Short task -> Nothing may be dropped or altered: reproduce all the data.
**** Information supplied
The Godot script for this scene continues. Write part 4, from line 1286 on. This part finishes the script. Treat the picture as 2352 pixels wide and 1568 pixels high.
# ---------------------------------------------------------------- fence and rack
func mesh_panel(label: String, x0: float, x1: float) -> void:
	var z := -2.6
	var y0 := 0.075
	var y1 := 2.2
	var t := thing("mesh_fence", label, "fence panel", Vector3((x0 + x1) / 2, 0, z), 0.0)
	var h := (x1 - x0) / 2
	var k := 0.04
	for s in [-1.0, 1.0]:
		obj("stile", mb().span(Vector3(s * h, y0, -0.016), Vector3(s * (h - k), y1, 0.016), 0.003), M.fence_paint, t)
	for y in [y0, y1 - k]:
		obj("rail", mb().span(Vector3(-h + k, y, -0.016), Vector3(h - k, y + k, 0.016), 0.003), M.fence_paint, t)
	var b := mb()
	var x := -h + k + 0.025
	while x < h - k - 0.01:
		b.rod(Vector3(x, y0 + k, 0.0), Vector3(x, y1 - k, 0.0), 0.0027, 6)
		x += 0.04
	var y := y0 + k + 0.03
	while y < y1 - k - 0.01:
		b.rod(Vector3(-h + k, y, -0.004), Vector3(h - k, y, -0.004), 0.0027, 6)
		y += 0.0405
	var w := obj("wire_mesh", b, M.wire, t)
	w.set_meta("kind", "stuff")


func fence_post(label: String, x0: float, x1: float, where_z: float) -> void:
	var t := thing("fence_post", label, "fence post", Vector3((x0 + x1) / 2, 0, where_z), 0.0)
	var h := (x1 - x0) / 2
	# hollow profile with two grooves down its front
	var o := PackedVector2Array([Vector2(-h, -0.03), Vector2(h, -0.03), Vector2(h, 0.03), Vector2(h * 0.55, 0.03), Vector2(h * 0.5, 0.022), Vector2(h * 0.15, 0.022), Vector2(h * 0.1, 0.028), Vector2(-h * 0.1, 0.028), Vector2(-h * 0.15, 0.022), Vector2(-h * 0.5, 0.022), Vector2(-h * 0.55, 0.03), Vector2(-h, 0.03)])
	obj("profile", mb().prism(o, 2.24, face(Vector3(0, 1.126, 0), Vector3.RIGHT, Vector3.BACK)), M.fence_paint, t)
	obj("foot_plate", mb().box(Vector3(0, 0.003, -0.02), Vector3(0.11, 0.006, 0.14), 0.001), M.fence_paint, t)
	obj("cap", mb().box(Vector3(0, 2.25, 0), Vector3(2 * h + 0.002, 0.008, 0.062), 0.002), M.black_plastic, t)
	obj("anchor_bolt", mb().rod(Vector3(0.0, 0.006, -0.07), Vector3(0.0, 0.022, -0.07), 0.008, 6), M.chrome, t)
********
Full solution ->
The Godot script for this scene continues. Write part 4, from line 1286 on. This part finishes the script. Treat the picture as 2352 pixels wide and 1568 pixels high.
# ---------------------------------------------------------------- fence and rack
func mesh_panel(label: String, x0: float, x1: float) -> void:
	var z := -2.6
	var y0 := 0.075
	var y1 := 2.2
	var t := thing("mesh_fence", label, "fence panel", Vector3((x0 + x1) / 2, 0, z), 0.0)
	var h := (x1 - x0) / 2
	var k := 0.04
	for s in [-1.0, 1.0]:
		obj("stile", mb().span(Vector3(s * h, y0, -0.016), Vector3(s * (h - k), y1, 0.016), 0.003), M.fence_paint, t)
	for y in [y0, y1 - k]:
		obj("rail", mb().span(Vector3(-h + k, y, -0.016), Vector3(h - k, y + k, 0.016), 0.003), M.fence_paint, t)
	var b := mb()
	var x := -h + k + 0.025
	while x < h - k - 0.01:
		b.rod(Vector3(x, y0 + k, 0.0), Vector3(x, y1 - k, 0.0), 0.0027, 6)
		x += 0.04
	var y := y0 + k + 0.03
	while y < y1 - k - 0.01:
		b.rod(Vector3(-h + k, y, -0.004), Vector3(h - k, y, -0.004), 0.0027, 6)
		y += 0.0405
	var w := obj("wire_mesh", b, M.wire, t)
	w.set_meta("kind", "stuff")


func fence_post(label: String, x0: float, x1: float, where_z: float) -> void:
	var t := thing("fence_post", label, "fence post", Vector3((x0 + x1) / 2, 0, where_z), 0.0)
	var h := (x1 - x0) / 2
	# hollow profile with two grooves down its front
	var o := PackedVector2Array([Vector2(-h, -0.03), Vector2(h, -0.03), Vector2(h, 0.03), Vector2(h * 0.55, 0.03), Vector2(h * 0.5, 0.022), Vector2(h * 0.15, 0.022), Vector2(h * 0.1, 0.028), Vector2(-h * 0.1, 0.028), Vector2(-h * 0.15, 0.022), Vector2(-h * 0.5, 0.022), Vector2(-h * 0.55, 0.03), Vector2(-h, 0.03)])
	obj("profile", mb().prism(o, 2.24, face(Vector3(0, 1.126, 0), Vector3.RIGHT, Vector3.BACK)), M.fence_paint, t)
	obj("foot_plate", mb().box(Vector3(0, 0.003, -0.02), Vector3(0.11, 0.006, 0.14), 0.001), M.fence_paint, t)
	obj("cap", mb().box(Vector3(0, 2.25, 0), Vector3(2 * h + 0.002, 0.008, 0.062), 0.002), M.black_plastic, t)
	obj("anchor_bolt", mb().rod(Vector3(0.0, 0.006, -0.07), Vector3(0.0, 0.022, -0.07), 0.008, 6), M.chrome, t)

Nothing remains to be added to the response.